Copy each line of the records that holds the string "Python".

Rows from a 3D scene dataset:
※ ※ ※
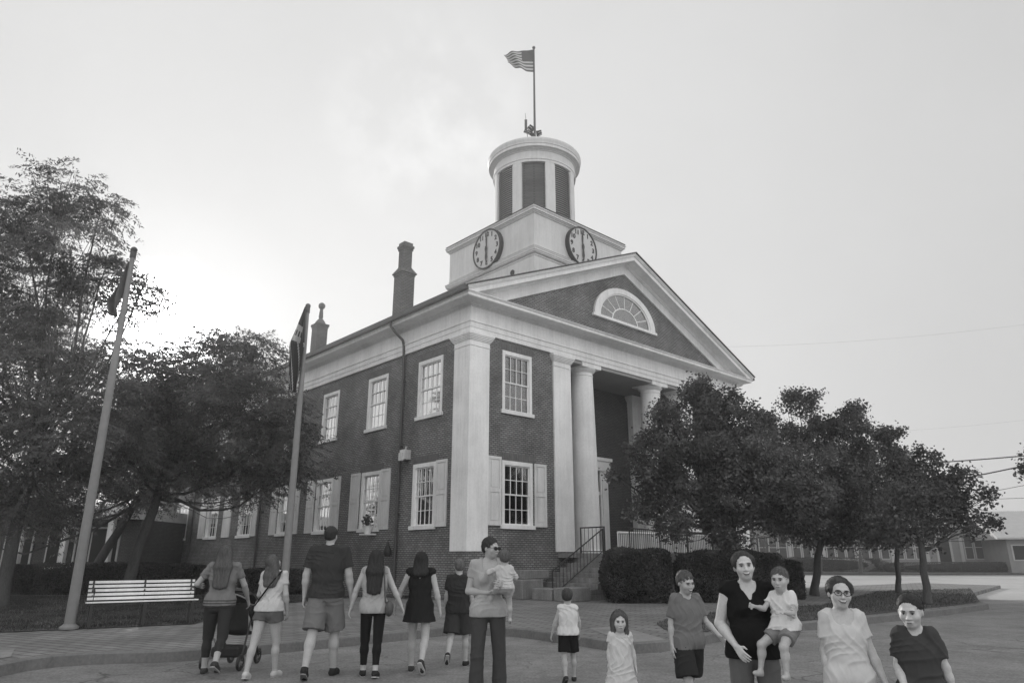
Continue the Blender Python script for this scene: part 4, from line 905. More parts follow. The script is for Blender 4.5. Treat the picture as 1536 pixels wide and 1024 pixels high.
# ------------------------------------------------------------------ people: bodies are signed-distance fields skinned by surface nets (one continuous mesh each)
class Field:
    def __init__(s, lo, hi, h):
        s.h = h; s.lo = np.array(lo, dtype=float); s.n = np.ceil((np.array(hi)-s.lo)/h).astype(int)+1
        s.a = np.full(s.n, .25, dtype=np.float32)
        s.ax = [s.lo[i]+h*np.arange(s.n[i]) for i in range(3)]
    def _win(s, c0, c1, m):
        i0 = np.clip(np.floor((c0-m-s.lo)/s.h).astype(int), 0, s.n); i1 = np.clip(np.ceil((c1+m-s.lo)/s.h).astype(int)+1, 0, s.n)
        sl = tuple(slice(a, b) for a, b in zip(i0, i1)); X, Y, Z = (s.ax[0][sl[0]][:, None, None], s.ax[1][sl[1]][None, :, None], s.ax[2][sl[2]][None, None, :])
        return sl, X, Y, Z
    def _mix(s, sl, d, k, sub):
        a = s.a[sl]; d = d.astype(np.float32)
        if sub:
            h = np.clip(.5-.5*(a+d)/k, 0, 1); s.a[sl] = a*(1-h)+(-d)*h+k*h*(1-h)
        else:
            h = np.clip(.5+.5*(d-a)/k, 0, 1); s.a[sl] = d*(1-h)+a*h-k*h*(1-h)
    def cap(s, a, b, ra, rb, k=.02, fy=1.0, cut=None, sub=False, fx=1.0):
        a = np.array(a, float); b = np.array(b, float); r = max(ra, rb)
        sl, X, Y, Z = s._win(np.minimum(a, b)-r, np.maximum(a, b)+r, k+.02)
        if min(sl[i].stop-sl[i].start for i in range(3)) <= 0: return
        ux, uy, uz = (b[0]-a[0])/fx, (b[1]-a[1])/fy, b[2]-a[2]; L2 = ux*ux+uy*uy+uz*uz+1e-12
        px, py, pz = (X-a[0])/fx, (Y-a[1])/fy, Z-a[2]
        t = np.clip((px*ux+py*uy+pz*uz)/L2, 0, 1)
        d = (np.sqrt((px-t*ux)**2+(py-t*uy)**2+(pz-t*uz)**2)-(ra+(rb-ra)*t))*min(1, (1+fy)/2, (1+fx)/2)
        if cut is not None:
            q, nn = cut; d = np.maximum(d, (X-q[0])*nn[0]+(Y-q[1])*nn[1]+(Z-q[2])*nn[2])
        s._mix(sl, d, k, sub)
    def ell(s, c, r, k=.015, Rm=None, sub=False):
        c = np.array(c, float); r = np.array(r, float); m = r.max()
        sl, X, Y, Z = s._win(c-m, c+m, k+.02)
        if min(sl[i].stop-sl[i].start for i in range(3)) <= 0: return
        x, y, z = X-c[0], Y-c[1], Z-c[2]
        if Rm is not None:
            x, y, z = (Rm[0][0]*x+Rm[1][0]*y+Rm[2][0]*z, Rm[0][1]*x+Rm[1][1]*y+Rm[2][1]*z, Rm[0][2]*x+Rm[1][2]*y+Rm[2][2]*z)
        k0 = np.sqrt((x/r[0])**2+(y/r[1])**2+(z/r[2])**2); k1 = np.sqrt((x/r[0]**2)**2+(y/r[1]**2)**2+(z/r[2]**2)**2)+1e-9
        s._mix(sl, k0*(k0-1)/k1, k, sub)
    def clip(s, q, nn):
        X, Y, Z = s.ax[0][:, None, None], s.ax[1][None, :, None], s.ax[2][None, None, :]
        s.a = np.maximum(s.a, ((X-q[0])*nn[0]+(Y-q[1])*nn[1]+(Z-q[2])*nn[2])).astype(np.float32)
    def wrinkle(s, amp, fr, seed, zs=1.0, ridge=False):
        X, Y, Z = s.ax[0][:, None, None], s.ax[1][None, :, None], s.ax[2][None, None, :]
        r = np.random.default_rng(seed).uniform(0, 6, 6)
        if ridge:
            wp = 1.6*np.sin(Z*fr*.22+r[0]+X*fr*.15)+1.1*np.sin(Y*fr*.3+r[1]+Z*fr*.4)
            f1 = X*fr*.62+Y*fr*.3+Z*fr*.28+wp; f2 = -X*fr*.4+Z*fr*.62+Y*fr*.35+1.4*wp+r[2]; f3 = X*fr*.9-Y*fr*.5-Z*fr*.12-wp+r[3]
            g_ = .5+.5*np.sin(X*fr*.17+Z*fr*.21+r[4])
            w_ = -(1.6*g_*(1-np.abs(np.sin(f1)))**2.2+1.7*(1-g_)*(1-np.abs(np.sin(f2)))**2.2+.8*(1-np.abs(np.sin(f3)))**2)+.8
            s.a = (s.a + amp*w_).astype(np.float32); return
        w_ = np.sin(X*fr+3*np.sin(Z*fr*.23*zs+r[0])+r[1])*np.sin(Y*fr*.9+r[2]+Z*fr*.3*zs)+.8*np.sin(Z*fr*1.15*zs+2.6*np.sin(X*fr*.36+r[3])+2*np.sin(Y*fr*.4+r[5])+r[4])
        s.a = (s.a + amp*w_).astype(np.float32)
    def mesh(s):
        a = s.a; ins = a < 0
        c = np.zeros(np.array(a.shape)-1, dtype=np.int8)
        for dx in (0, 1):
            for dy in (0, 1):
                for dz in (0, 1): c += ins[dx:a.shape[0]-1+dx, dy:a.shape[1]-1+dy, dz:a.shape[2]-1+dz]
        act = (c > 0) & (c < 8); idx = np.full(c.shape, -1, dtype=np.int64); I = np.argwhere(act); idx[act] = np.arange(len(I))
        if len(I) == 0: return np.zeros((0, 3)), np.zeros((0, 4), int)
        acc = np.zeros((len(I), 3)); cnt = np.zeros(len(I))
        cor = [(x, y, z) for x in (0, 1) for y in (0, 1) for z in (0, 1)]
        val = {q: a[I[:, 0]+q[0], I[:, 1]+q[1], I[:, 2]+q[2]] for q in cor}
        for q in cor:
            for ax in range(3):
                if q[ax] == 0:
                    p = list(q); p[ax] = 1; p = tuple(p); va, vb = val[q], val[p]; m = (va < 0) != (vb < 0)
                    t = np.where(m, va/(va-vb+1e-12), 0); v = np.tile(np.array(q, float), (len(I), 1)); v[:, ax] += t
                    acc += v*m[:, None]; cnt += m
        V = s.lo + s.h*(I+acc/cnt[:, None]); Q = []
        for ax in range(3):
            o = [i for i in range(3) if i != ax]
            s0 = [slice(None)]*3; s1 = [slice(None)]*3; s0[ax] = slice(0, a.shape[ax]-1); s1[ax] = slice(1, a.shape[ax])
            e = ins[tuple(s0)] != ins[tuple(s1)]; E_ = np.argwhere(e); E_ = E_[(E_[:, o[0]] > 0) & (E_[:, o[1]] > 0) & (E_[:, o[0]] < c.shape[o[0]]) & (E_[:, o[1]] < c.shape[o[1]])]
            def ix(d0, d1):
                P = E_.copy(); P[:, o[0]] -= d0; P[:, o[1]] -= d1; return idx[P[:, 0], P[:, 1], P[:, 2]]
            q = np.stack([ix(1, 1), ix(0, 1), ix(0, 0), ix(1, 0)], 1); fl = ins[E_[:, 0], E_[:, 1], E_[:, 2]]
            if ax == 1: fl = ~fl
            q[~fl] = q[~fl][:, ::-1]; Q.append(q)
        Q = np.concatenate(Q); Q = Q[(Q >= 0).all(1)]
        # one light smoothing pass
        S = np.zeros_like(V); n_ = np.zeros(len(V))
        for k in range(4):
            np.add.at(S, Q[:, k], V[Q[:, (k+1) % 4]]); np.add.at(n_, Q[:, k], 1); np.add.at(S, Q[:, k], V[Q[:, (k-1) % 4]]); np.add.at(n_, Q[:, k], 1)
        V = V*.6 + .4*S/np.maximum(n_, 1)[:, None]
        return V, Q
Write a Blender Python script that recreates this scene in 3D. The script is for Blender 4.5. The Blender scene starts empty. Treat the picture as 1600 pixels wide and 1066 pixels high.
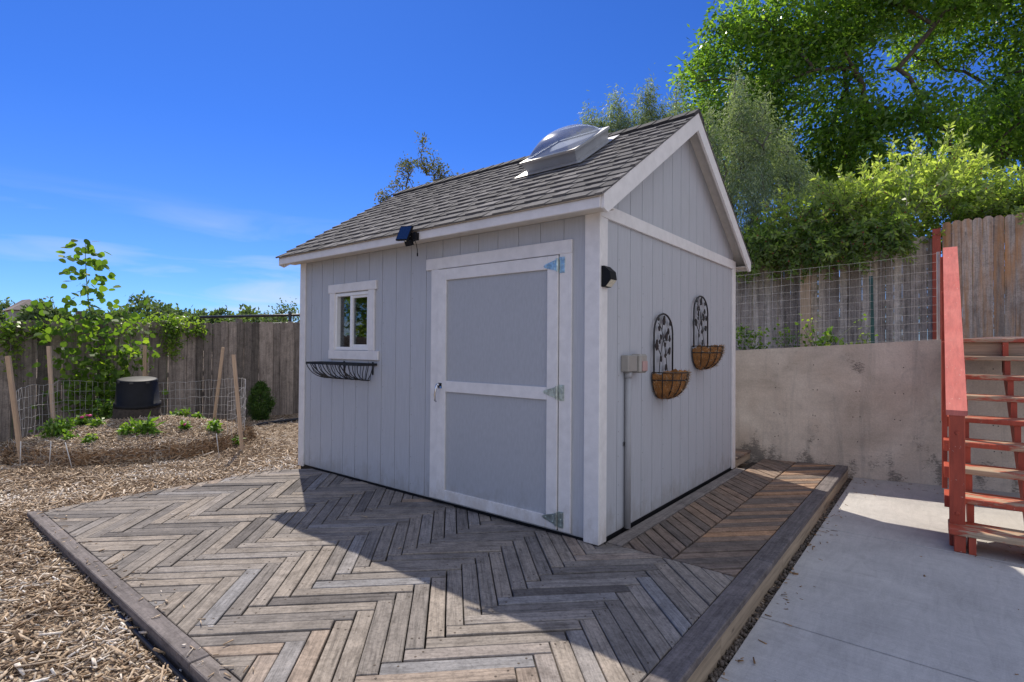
※ ※ ※
◆ **Task solution**
Continue the Blender Python script for this scene: part 4, from line 905. More parts follow. The script is for Blender 4.5. Treat the picture as 1536 pixels wide and 1024 pixels high.
Write a Blender Python script that recreates this scene in 3D. The script is for Blender 4.5. The Blender scene starts empty. Treat the picture as 1600 pixels wide and 1066 pixels high.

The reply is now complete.